Even before the Sunday lunch of short knives saw Ms Gray ousted from Sir Keir’s top team, Morgan McSweeney was a deeply controversial figure within the Labour Party, a man who has attracted an almost pathological hatred from the left.
But what is now fascinating many within the Westminster bubble are the comparisons between McSweeney and that recent Svengali figure at the heart of Boris Johnson’s government, Dominic Cummings.
Given that Mr Johnson in his new autobiography Unleashed has compared Cummings to a fictional “homicidal robot” bent on destruction, this may not be the most comfortable comparison for the newly installed regime around Sir Keir.
But the comparisons are there to be seen. Both men earned their reputations masterminding extraordinary victories at the ballot box. Cummings headed Vote Leave to victory in the infamous EU referendum in 2016, and McSweeney first engineered Sir Keir’s leadership election victory in 2020, then the general election this year.
These alone do not link the two men in terms of personality. What really raised eyebrows were the briefings from McSweeney supporters over the weekend and at the start of this week as he took control of the levers of power in Downing Street.
A significant comparison is the idea that it was Cummings who is believed to have decided that Johnson was the man to get his agenda through, rather than the other way round. Similarly, McSweeney is understood to have decided that Sir Keir would replace Jeremy Corbyn before the thought had settled in Sir Keir’s mind.
There is now talk of bringing the operation in No 10 into the 21st century under McSweeney, a sense that the government machine is still analogue rather than digital. There is a desire to have an analytics-led approach to governing. All this is familiar to those who followed the musings of Cummings while he was chief of staff.
An even greater parallel is the drive and ruthlessness of the two men. Cummings became infamous for the way he was willing to discard people. An early sign of that came when Sajid Javid resigned as chancellor because Cummings wanted him to sack his special advisers. Ultimately, once spurned by Johnson, Cummings was the one who literally brought about the former prime minister’s downfall.
McSweeney has also built up a similar reputation for ruthlessness. As Labour’s election coordinator, once the election was called he was accused of imposing candidates he wanted and would fit his way of thinking across hundreds of seats. Those who did not fit the blueprint – like Faiza Shaheen in Chingford and Woodford Green – were ditched seemingly without a second thought and replaced by one of his allies. Diane Abbott survived but only after coordinated lobbying through her supporters.
That cold-blooded approach to politics has been evident since Labour won power. It has been clear from day one that McSweeney and Sue Gray disliked each other and both disliked the incumbent cabinet secretary Simon Case.

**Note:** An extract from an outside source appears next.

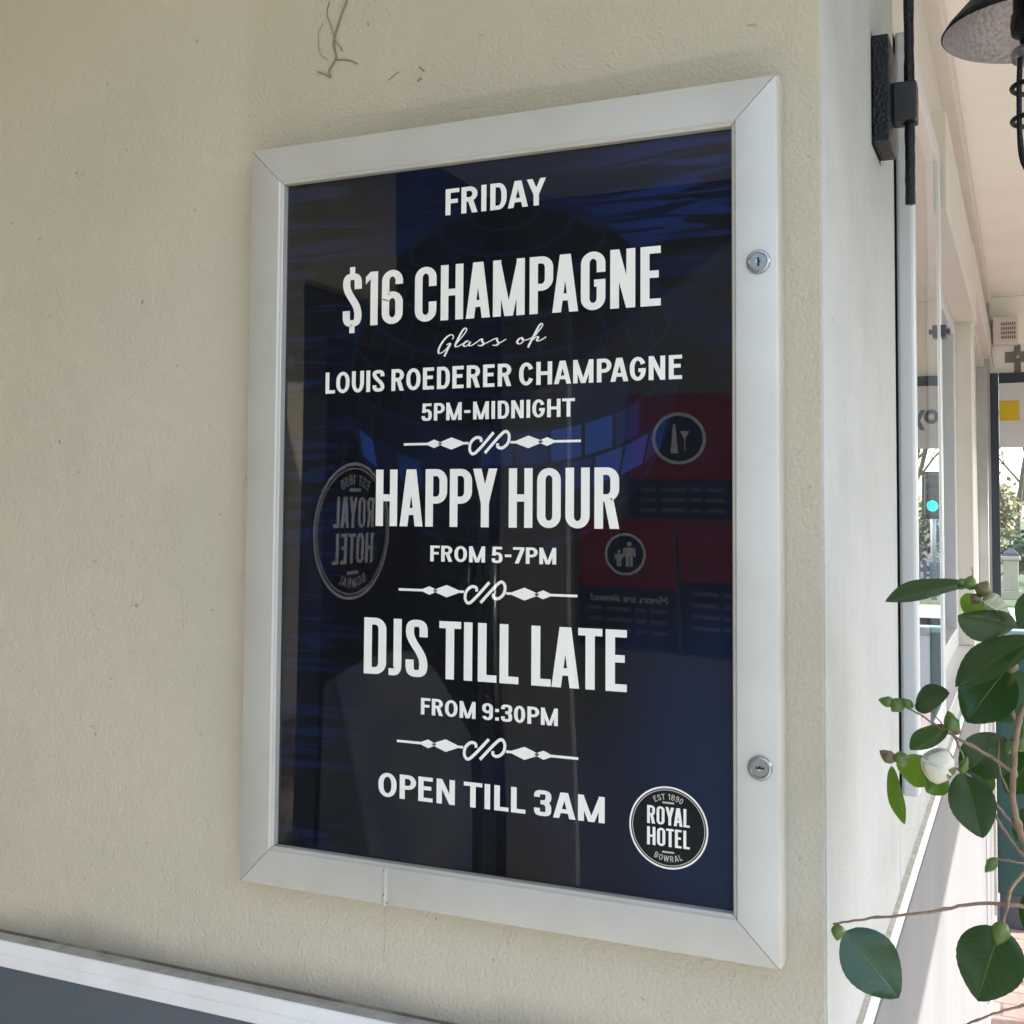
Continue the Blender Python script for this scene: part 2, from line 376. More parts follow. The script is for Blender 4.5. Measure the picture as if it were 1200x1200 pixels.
# vent box and bracket on the end fascia
vb = thing('air_vent', (.60, 4.33, 1.06), 'small white box vent with slotted grille under the awning ceiling', 'vent')
p0, p1 = at(1163, 371, 4.25), at(1193, 402, 4.25)
bx('housing', (p0.x, 4.26, p1.z), (p1.x, 4.334, p0.z), MT['vent'], vb, .004)
g = MB(); ga, gb = at(1172.5, 377, 4.25), at(1190.5, 397, 4.25)
for i in range(7):
    for j in range(4):
        xx = ga.x+(gb.x-ga.x)*(i+.2)/7; zz = gb.z+(ga.z-gb.z)*(j+.2)/4
        g.box((xx, 4.2585, zz), (xx+(gb.x-ga.x)/7*.62, 4.2598, zz+(ga.z-gb.z)/4*.66))
g.build('grille_slots', mat('grille brown', (.16, .11, .09), .7), vb)
MB().tube(catmull([(p0.x+.01, 4.30, p0.z), (p0.x-.012, 4.31, p0.z-.02), (p0.x-.004, 4.31, p1.z-.02), (p0.x+.004, 4.325, p1.z-.09)]), .004, 6).build('cable', MT['vent'], vb, True)
cr = thing('cross_bracket', (.67, 4.33, 1.0), 'grey metal cross plate fixed to the end fascia above the blind', 'bracket')
a_, b_ = at(1178, 412.5, 4.325), at(1208, 423.5, 4.325); c_, d_ = at(1188.6, 404, 4.325), at(1196.4, 436, 4.325)
cx_ = MB().box((a_.x, 4.3285, b_.z), (c_.x-.0002, 4.3345, a_.z)).box((d_.x+.0002, 4.3285, b_.z), (b_.x, 4.3345, a_.z)).box((c_.x, 4.3275, d_.z), (d_.x, 4.3346, c_.z))
cx_.build('plate', mat('dull grey plate', (.17, .155, .14), .6), cr)
MB().lathe([(0, -.004), (.006, -.003), (.006, 0)], ((c_.x+d_.x)/2, 4.3275, (a_.z+b_.z)/2), 10, 'y').build('bolt', MT['steel'], cr)

# ------------------------------------------------------------------ clear blind at the far end
bl = thing('cafe_blind', (1.5, 4.3, -.12), 'clear roll down blind with navy border and white top band at the footpath end', 'blind')
bo = MB()
BX0, BX1, BZ0, BZ1 = .5465, 2.62, -.12, .936
bo.box((BX0, 4.295, BZ0), (.578, 4.305, BZ1)); bo.box((2.58, 4.295, BZ0), (BX1, 4.305, BZ1)); bo.box((.5785, 4.295, .893), (2.5795, 4.305, BZ1)); bo.box((.5785, 4.295, BZ0), (2.5795, 4.305, BZ0+.03))
bo.build('border', MT['navy'], bl, bevel=.003)
MB().box((.5785, 4.2975, .625), (2.5795, 4.3015, .8925)).build('top_band', MT['whitevinyl'], bl)
MB().poly([(.5785, 4.300, BZ0+.03), (2.5795, 4.300, BZ0+.03), (2.5795, 4.300, .6248), (.5785, 4.300, .6248)]).build('clear_film', MT['pvc'], bl, fix=False)
sa, sb = at(1170, 470, 4.2965), at(1195, 492.5, 4.2965)
MB().box((.5787, 4.2955, sb.z), (sb.x, 4.2974, sa.z)).build('yellow_patch', MT['yellow'], bl)
def text_mesh(name, body, size, m, parent, origin, xax, yax, align='LEFT', offset=0, xs=1):
    cu = bpy.data.curves.new(name, 'FONT'); cu.body = body; cu.size = size; cu.align_x = align; cu.offset = offset
    tmp = bpy.data.objects.new(name, cu); COL.objects.link(tmp)
    dg = bpy.context.evaluated_depsgraph_get(); me = bpy.data.meshes.new_from_object(tmp.evaluated_get(dg)); COL.objects.unlink(tmp); bpy.data.objects.remove(tmp)
    origin, xax, yax = Vector(origin), Vector(xax), Vector(yax)
    for v in me.vertices: v.co = origin + xax*v.co.x*xs + yax*v.co.y
    me.materials.clear(); me.materials.append(m); me.update()
    o = bpy.data.objects.new(name, me); COL.objects.link(o)
    if parent: o.parent = parent; o.matrix_parent_inverse = Matrix.Translation(-parent.location)
    return o
text_mesh('lettering', 'Royal', .115, MT['greyletter'], bl, (.682, 4.2970, .735), (1, 0, 0), (0, 0, 1), offset=.004)

# green planter stand under the blind
gs = thing('planter_stand', (.69, 4.6, GZ), 'bottle green timber stand with top coloured pale for sky light below the clear blind', 'stand')
bx('panel', (.549, 4.36, GZ+.14), (.80, 4.72, -.155), MT['green'], gs, .004)
bx('cap', (.546, 4.34, -.1548), (.806, 4.74, -.132), MT['skylit_top'], gs, .006)  # pale colour stands in for sky light on the stand's top
bx('plinth', (.556, 4.37, GZ), (.79, 4.71, GZ+.1398), MT['lead'], gs, .004)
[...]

While Gray’s advantage was that she knew the civil service inside out, her weakness was that she was unused to being a political figure and within 100 days she was gone. Case had also provided his leaving date. The briefings against both largely came from McSweeney’s allies and now he sits alone at the top of the pile in control of the prime minister’s operation.
It is perhaps also not a coincidence that McSweeney has also adopted another tactic used by Cummings early in his new regime. All the special advisers (“spads”) working for ministers have been called in for a meeting. One told The Independent: “I think we are going to be given our orders and warned of the consequences of stepping out of line.”

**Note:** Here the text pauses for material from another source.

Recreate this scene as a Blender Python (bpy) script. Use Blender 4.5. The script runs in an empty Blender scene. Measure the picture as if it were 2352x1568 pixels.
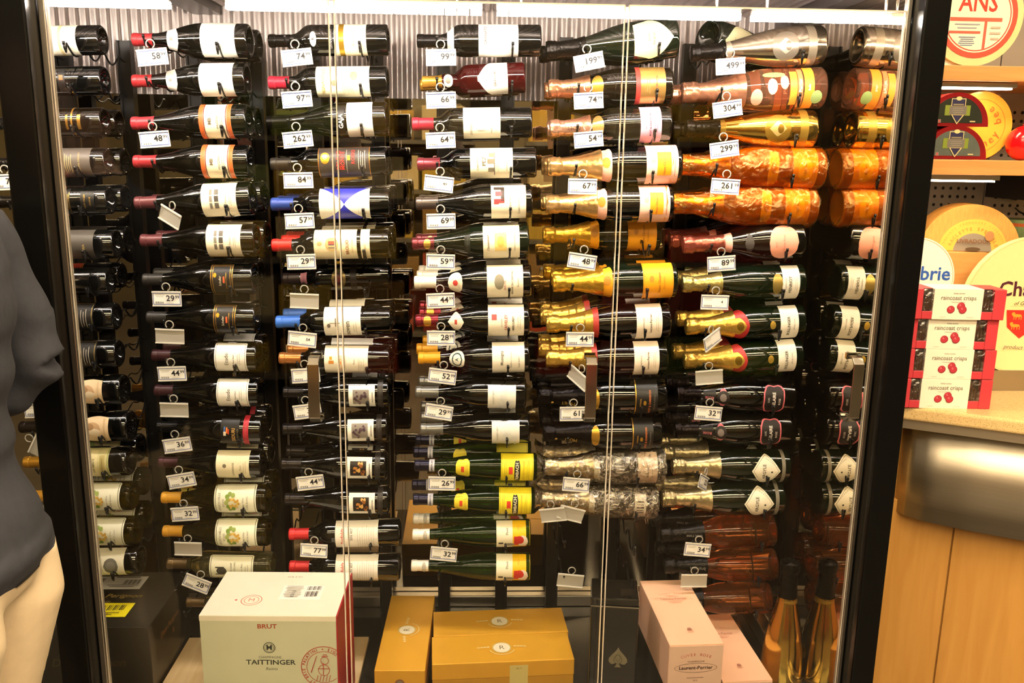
import bpy, bmesh, math, random
from mathutils import Vector, Matrix

random.seed(7)
SC = bpy.context.scene
COL = SC.collection
PI = math.pi

# ------------------------------------------------------------------ camera
F = 2000.0
CAMZ = 1.60
_d = Vector((1105 - 1176, 784 - 345, -F)).normalized()         # world +Y seen from the camera
_u = -Vector((1034 - 1176, 784 - 9926, -F)).normalized()       # world +Z
_u = (_u - _d * _u.dot(_d)).normalized()
_r = _d.cross(_u).normalized()                                 # world +X
W2C = Matrix((( _r.x, _d.x, _u.x), (_r.y, _d.y, _u.y), (_r.z, _d.z, _u.z)))
C2W = W2C.transposed()
cam_data = bpy.data.cameras.new('camera')
cam_data.sensor_width = 36.0
cam_data.lens = F / 2352.0 * 36.0
cam_data.clip_start = 0.02
cam = bpy.data.objects.new('camera', cam_data)
COL.objects.link(cam)
cam.matrix_world = Matrix.Translation((0, 0, CAMZ)) @ C2W.to_4x4()
SC.camera = cam

# ------------------------------------------------------------------ world, exposure
SC.view_settings.view_transform = 'Standard'
SC.view_settings.look = 'None'
SC.view_settings.gamma = 1.0
SC.view_settings.use_curve_mapping = False
SC.view_settings.exposure = 0.0
world = bpy.data.worlds.new('world')
SC.world = world
world.use_nodes = True
_bg = world.node_tree.nodes['Background']
_bg.inputs[0].default_value = (1.0, 0.86, 0.66, 1)
_bg.inputs[1].default_value = 0.4
SC.cycles.max_bounces = 8; SC.cycles.diffuse_bounces = 3; SC.cycles.glossy_bounces = 4; SC.cycles.transmission_bounces = 7; SC.cycles.transparent_max_bounces = 12
LED_POWER = 125.0
SHELF_LED = 45.0
STORE_LAMP = 29.0

def ray(px, py):
    return C2W @ Vector((px - 1176, 784 - py, -F))
def P(px, py, Y):
    d = ray(px, py); k = Y / d.y
    return Vector((d.x * k, Y, CAMZ + d.z * k))
def PZ(px, py, z):
    d = ray(px, py); k = (z - CAMZ) / d.z
    return Vector((d.x * k, d.y * k, z))
def PX(px, py, X):
    d = ray(px, py); k = X / d.x
    return Vector((X, d.y * k, CAMZ + d.z * k))

# ------------------------------------------------------------------ materials
def lin(h):
    h = h.lstrip('#')
    o = []
    for i in (0, 2, 4):
        c = int(h[i:i+2], 16) / 255.0
        o.append(c / 12.92 if c <= 0.04045 else ((c + 0.055) / 1.055) ** 2.4)
    return (*o, 1.0)

MATS = {}
def mat(name, hexc, rough=0.5, metal=0.0, noise=0.06, scale=40.0, trans=0.0, ior=1.45, coat=0.0, bump=0.0, stretch=None, emit=None, spec=0.5):
    if name in MATS: return MATS[name]
    m = bpy.data.materials.new(name); m.use_nodes = True
    nt = m.node_tree; b = nt.nodes['Principled BSDF']
    c = lin(hexc)
    b.inputs['Roughness'].default_value = rough
    b.inputs['Metallic'].default_value = metal
    b.inputs['IOR'].default_value = ior
    b.inputs['Transmission Weight'].default_value = trans
    b.inputs['Coat Weight'].default_value = coat
    b.inputs['Specular IOR Level'].default_value = spec
    if emit:
        b.inputs['Emission Color'].default_value = lin(emit[0]); b.inputs['Emission Strength'].default_value = emit[1]
    tc = nt.nodes.new('ShaderNodeTexCoord')
    mp = nt.nodes.new('ShaderNodeMapping'); nt.links.new(tc.outputs['Object'], mp.inputs[0])
    if stretch: mp.inputs['Scale'].default_value = stretch
    nz = nt.nodes.new('ShaderNodeTexNoise'); nz.inputs['Scale'].default_value = scale; nz.inputs['Detail'].default_value = 4
    nt.links.new(mp.outputs[0], nz.inputs['Vector'])
    rp = nt.nodes.new('ShaderNodeMix'); rp.data_type = 'RGBA'
    rp.inputs[6].default_value = tuple(max(0, x * (1 - noise * 2)) for x in c[:3]) + (1,)
    rp.inputs[7].default_value = tuple(min(1, x * (1 + noise * 2)) for x in c[:3]) + (1,)
    nt.links.new(nz.outputs['Fac'], rp.inputs[0]); nt.links.new(rp.outputs[2], b.inputs['Base Color'])
    if bump:
        bp = nt.nodes.new('ShaderNodeBump'); bp.inputs['Strength'].default_value = bump; bp.inputs['Distance'].default_value = 0.004
        nt.links.new(nz.outputs['Fac'], bp.inputs['Height']); nt.links.new(bp.outputs[0], b.inputs['Normal'])
    MATS[name] = m
    return m
def paper(h): return mat('paper_' + h.lstrip('#'), h, 0.45, 0.0, 0.02, 60)
def ink(h):
    r, g, b = [int(h[i:i+2], 16) for i in (1, 3, 5)]
    lum = (.3 * r + .59 * g + .11 * b) / 255; sat = max(r, g, b) - min(r, g, b)
    k = .62 if .25 < lum < .85 and sat < 70 else 1.0            # grey and brown inks print darker
    h = '#%02x%02x%02x' % (int(r * k), int(g * k), int(b * k))
    return mat('ink_' + h[1:], h, 0.5, 0.0, 0.0, 60)
def rawink(h): return mat('rawink_' + h.lstrip('#'), h, 0.5, 0.0, 0.0, 60) if h[0] != '*' else gilt(h[1:])
def gilt(h): return mat('gilt_' + h.lstrip('#'), h, 0.3, 0.7, 0.05, 60)
def anyink(h): return gilt(h[1:]) if h[0] == '*' else ink(h)

def film(name, tint, refl_rough=0.05, rmin=0.04, noisy=0.0, scale=60.0, gloss=(1, 1, 1, 1), bump=0.0):
    """thin clear sheet: transparent with a Fresnel reflection"""
    if name in MATS: return MATS[name]
    m = bpy.data.materials.new(name); m.use_nodes = True
    nt = m.node_tree; nt.nodes.clear()
    out = nt.nodes.new('ShaderNodeOutputMaterial')
    tr = nt.nodes.new('ShaderNodeBsdfTransparent'); tr.inputs[0].default_value = tint
    gl = nt.nodes.new('ShaderNodeBsdfAnisotropic'); gl.inputs['Roughness'].default_value = refl_rough; gl.inputs['Color'].default_value = gloss
    fr = nt.nodes.new('ShaderNodeFresnel'); fr.inputs[0].default_value = 1.3
    mx = nt.nodes.new('ShaderNodeMixShader')
    nt.links.new(tr.outputs[0], mx.inputs[1]); nt.links.new(gl.outputs[0], mx.inputs[2]); nt.links.new(mx.outputs[0], out.inputs[0])
    fac = fr.outputs[0]
    if noisy:
        tc = nt.nodes.new('ShaderNodeTexCoord')
        nz = nt.nodes.new('ShaderNodeTexNoise'); nz.inputs['Scale'].default_value = scale; nz.inputs['Detail'].default_value = 5
        nz.inputs['Distortion'].default_value = 1.5
        nt.links.new(tc.outputs['Object'], nz.inputs['Vector'])
        rr = nt.nodes.new('ShaderNodeMapRange'); rr.inputs[1].default_value = 0.4; rr.inputs[2].default_value = 0.75; rr.inputs[3].default_value = rmin; rr.inputs[4].default_value = noisy
        nt.links.new(nz.outputs['Fac'], rr.inputs[0])
        ad = nt.nodes.new('ShaderNodeMath'); ad.operation = 'MAXIMUM'
        nt.links.new(rr.outputs[0], ad.inputs[0]); nt.links.new(fr.outputs[0], ad.inputs[1]); fac = ad.outputs[0]
        bp = nt.nodes.new('ShaderNodeBump'); bp.inputs['Strength'].default_value = 0.9; bp.inputs['Distance'].default_value = 0.01
        nt.links.new(nz.outputs['Fac'], bp.inputs['Height']); nt.links.new(bp.outputs[0], gl.inputs['Normal'])
    nt.links.new(fac, mx.inputs[0])
    MATS[name] = m
    return m

def wood(name, a, b_, scale=6.0, rough=0.4, stretch=(1, 14, 14)):
    if name in MATS: return MATS[name]
    m = bpy.data.materials.new(name); m.use_nodes = True
    nt = m.node_tree; b = nt.nodes['Principled BSDF']; b.inputs['Roughness'].default_value = rough
    tc = nt.nodes.new('ShaderNodeTexCoord'); mp = nt.nodes.new('ShaderNodeMapping'); mp.inputs['Scale'].default_value = stretch
    nt.links.new(tc.outputs['Object'], mp.inputs[0])
    nz = nt.nodes.new('ShaderNodeTexNoise'); nz.inputs['Scale'].default_value = scale; nz.inputs['Detail'].default_value = 8; nz.inputs['Distortion'].default_value = 0.6
    nt.links.new(mp.outputs[0], nz.inputs['Vector'])
    rp = nt.nodes.new('ShaderNodeValToRGB'); rp.color_ramp.elements[0].color = lin(a); rp.color_ramp.elements[1].color = lin(b_)
    rp.color_ramp.elements[0].position = 0.3; rp.color_ramp.elements[1].position = 0.7
    nt.links.new(nz.outputs['Fac'], rp.inputs[0]); nt.links.new(rp.outputs[0], b.inputs['Base Color'])
    MATS[name] = m
    return m

M_BLACK = mat('black_lacquer', '#080808', 0.2, 0, 0.1, 20, spec=0.25)
M_RACK = mat('rack_black_steel', '#141312', 0.32, 0.3, 0.1, 30)
M_SILVER = mat('brushed_aluminium', '#bdb7ae', 0.3, 1.0, 0.01, 30)
M_CHROME = mat('polished_steel', '#c8c2b8', 0.12, 1.0, 0.03, 30)
M_STEEL = mat('satin_stainless_steel', '#c4bba8', 0.42, 1.0, 0.07, 18, stretch=(0.3, 0.3, 30))
M_MIRROR = mat('tinted_mirror', '#a39a8c', 0.015, 1.0, 0.02, 3)
M_SIDEMIR = mat('side_mirror', '#e2d9c8', 0.02, 1.0, 0.02, 3)
M_CORR = mat('corrugated_steel', '#c4b9b4', 0.3, 0.6, 0.05, 20)
M_GLASSPANE = film('clear_pane_glass', (0.97, 0.975, 0.96, 1), 0.0)
M_EDGE = mat('polished_glass_edge', '#c9c0b2', 0.12, 0.3, 0.04, 30)
M_FLOORC = mat('dark_polished_laminate', '#15130f', 0.14, 0, 0.15, 15)
M_PLASTIC = mat('clear_tag_plastic', '#d8d4cb', 0.25, 0, 0.02, 30)
M_TAGBACK = mat('frosted_tag_plastic', '#a8a399', 0.3, 0, 0.03, 30)

G = {
 'dark': mat('black_bottle_glass', '#070706', 0.05, 0, 0.1, 12, spec=0.95),
 'brown': mat('brown_bottle_glass', '#120c06', 0.05, 0, 0.1, 12, spec=0.95),
 'darkgreen': mat('dark_green_bottle_glass', '#0b140a', 0.05, 0, 0.1, 12, spec=0.95),
 'green': mat('green_bottle_glass', '#2f5216', 0.03, 0, 0.05, 12, trans=0.9, ior=1.35),
 'olive': mat('olive_bottle_glass', '#7d6a22', 0.03, 0, 0.05, 12, trans=0.95, ior=1.3),
 'pale': mat('pale_bottle_glass', '#c9bf80', 0.03, 0, 0.05, 12, trans=0.95, ior=1.3),
 'port': mat('ruby_bottle_glass', '#3a0608', 0.05, 0, 0.05, 12, trans=0.35, ior=1.35),
 'rose': mat('copper_rose_bottle_glass', '#f79c5a', 0.02, 0, 0.05, 12, trans=0.97, ior=1.3),
 'pinkgold': mat('pink_gold_bottle_glass', '#d98a4c', 0.04, 0, 0.05, 12, trans=0.75, ior=1.3),
 'amber': mat('amber_bottle_glass', '#d88414', 0.04, 0, 0.1, 25, trans=0.6, ior=1.3),
 'roseclear': mat('clear_rose_bottle_glass', '#f2b48c', 0.03, 0, 0.05, 12, trans=0.93, ior=1.25),
 'clear': mat('clear_bottle_glass', '#8d8474', 0.03, 0, 0.05, 12, trans=0.8, ior=1.3),
 'silvermetal': mat('silver_plated_bottle', '#e0d6c4', 0.16, 1.0, 0.06, 10),
 'goldmetal': mat('gold_plated_bottle', '#e4c060', 0.14, 1.0, 0.06, 10),
}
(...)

One further similarity with the duo is that they have both been involved in controversies over the breaking of rules. Cummings’ infamous drive to Barnard Castle in lockdown is well reported, less well-known is the fact that McSweeney was director of the anti-Corbyn, now uber-powerful Labour Together think tank, which was fined £14,250 by the Electoral Commission for missing the 30-day deadline to register a reported £730,000 of donations, a fine that was paid in September 2021.
Sir Keir could have picked a chief of staff to unify and bring warring factions together. Instead he has seemingly followed the path chosen by Johnson to bring in someone who will stop at nothing to get the government’s business done, drive through change and not be afraid of taking down anybody who gets in the way.
Johnson did this after Brexit split his party down the middle and sparked a civil war. Sir Keir does the same as his government is rocked with scandal over freebies and rows over policies such as scrapping winter fuel payments for 10 million pensioners.
Such a strategy worked for a time for Johnson, but we all know how it ended. Maybe Sir Keir should heed that particular warning from history. Based on what we’ve seen so far it seems more likely McSweeney will think the prime minister is surplus to requirements than the other way round.